Yuki wants to go to school and live only as a human. Her one burst of anger
that causes her to partially transform enables her to bond with her classmate
Sohei. In contrast, Ame skips school and explores the surrounding mountains as
a wolf. His lessons come not from textbooks, but a wise, aged fox.

Like a waltz, Wolf
Children
unfolds with a slow, graceful rhythm. Hosoda allows scenes to
unfold at their own pace, often using minimal dialogue or mime. The forest
backgrounds are strikingly handsome, and the simple drawn animation captures
the expressions and emotions of the unusual characters.
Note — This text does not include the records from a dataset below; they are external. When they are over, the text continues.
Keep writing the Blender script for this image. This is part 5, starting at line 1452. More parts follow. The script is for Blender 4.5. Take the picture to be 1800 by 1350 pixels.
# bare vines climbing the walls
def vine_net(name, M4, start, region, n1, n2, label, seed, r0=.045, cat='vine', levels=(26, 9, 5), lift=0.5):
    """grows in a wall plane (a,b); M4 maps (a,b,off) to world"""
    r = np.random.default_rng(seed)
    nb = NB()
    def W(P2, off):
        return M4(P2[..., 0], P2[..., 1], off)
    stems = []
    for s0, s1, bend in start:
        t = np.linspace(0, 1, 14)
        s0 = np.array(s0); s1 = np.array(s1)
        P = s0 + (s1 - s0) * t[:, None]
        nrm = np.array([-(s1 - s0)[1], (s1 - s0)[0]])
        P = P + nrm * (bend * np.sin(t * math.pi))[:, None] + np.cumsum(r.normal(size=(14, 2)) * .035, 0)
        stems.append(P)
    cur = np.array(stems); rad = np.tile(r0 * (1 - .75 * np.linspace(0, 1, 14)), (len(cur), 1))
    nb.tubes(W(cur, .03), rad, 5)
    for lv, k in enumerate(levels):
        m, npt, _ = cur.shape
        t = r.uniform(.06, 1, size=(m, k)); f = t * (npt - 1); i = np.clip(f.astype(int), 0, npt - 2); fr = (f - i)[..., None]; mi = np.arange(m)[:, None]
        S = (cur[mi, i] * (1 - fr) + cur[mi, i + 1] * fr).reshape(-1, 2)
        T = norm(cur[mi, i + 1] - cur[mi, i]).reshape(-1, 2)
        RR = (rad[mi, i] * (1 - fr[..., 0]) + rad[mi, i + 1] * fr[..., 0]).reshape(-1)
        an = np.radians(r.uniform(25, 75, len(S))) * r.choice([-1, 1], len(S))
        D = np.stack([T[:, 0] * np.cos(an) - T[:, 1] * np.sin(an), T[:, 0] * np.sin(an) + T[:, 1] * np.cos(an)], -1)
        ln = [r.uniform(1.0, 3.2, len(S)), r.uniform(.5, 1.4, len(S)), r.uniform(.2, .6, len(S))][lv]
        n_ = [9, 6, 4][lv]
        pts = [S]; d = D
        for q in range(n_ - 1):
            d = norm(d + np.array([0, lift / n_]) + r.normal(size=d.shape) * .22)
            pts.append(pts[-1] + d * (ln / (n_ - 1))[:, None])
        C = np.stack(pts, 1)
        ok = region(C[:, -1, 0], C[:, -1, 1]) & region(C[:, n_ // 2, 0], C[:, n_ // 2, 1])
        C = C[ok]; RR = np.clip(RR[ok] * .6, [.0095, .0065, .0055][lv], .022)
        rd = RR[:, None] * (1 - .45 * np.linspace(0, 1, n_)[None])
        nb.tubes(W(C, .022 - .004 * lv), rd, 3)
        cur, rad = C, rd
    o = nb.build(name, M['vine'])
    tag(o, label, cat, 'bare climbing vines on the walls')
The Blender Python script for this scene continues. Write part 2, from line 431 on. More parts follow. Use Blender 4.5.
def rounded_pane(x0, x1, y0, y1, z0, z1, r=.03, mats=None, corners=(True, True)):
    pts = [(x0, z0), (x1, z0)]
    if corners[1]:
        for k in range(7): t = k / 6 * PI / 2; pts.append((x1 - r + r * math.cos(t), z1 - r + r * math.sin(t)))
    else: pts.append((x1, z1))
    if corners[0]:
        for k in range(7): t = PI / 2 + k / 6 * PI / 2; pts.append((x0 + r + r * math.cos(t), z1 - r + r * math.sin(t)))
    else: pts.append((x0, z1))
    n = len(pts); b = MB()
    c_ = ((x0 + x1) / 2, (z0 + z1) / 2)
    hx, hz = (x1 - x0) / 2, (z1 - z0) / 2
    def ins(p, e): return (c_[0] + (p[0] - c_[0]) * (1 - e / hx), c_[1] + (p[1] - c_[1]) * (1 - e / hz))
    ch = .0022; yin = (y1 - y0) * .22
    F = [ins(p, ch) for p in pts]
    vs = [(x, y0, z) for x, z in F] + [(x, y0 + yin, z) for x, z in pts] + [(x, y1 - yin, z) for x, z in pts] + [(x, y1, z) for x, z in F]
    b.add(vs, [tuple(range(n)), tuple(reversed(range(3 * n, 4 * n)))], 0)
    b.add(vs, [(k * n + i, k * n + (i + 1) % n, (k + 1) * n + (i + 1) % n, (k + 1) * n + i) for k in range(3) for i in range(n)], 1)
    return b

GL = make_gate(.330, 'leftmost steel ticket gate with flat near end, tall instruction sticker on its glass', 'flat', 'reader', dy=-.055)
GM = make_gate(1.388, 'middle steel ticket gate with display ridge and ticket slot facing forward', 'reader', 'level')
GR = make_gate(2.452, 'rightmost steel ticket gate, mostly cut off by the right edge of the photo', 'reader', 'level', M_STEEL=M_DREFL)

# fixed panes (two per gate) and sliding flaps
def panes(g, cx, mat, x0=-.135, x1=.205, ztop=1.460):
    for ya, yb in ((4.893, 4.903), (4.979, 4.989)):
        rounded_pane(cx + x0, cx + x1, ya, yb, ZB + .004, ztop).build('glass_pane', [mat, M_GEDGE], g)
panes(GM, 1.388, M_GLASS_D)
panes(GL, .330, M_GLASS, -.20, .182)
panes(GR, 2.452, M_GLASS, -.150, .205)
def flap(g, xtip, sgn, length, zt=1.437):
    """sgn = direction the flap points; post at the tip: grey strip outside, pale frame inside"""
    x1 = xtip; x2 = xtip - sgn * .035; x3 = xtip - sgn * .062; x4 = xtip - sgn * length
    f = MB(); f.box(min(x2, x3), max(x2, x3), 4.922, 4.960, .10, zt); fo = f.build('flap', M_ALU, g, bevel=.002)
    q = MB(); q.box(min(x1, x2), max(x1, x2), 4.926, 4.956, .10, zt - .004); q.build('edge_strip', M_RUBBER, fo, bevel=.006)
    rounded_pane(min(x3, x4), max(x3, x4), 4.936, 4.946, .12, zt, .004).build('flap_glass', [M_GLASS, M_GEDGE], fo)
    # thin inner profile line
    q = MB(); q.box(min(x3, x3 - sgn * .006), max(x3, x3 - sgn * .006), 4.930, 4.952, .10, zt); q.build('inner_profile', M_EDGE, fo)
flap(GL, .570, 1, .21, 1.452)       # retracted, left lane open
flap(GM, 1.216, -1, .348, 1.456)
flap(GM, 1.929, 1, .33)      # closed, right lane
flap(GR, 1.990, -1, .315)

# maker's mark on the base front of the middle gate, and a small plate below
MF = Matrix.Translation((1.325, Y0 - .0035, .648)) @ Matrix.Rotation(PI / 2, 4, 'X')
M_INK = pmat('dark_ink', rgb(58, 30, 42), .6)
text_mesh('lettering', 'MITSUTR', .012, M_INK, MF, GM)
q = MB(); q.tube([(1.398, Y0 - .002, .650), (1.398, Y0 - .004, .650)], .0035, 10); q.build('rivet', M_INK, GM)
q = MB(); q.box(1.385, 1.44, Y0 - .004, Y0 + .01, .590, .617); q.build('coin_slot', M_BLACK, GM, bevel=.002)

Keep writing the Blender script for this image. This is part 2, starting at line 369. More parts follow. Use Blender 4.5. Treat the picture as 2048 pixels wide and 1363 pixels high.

After the slam-bang action
and nonstop chatter of recent Hollywood films, American viewers have to jettison
their expectations and enjoy the film on its own terms. 

Surprisingly, the weakest moments in the film involve CG, which
Hosoda used so effectively in Summer Wars.
The sudden shift to tracking camera moves when Hanna and her children frolic in
their first snowfall and the elaborately rendered waterfalls Ame leaps in his lupine
form feel jarring after the unapologetically 2D character animation.

But these are minor criticisms in otherwise lyrical and moving
film. Wolf Children

won the Japanese Academy Prize for animation, beating Evangelion 3.0 You Can (Not) Redo and Letter to Momo, and has garnered numerous
festival prizes. It’s a welcome reminder that animation can be used for more
than elaborate 3D CG comedy-adventures at a time when American studios seem
intent on boxing the protean art form within increasingly narrow limits.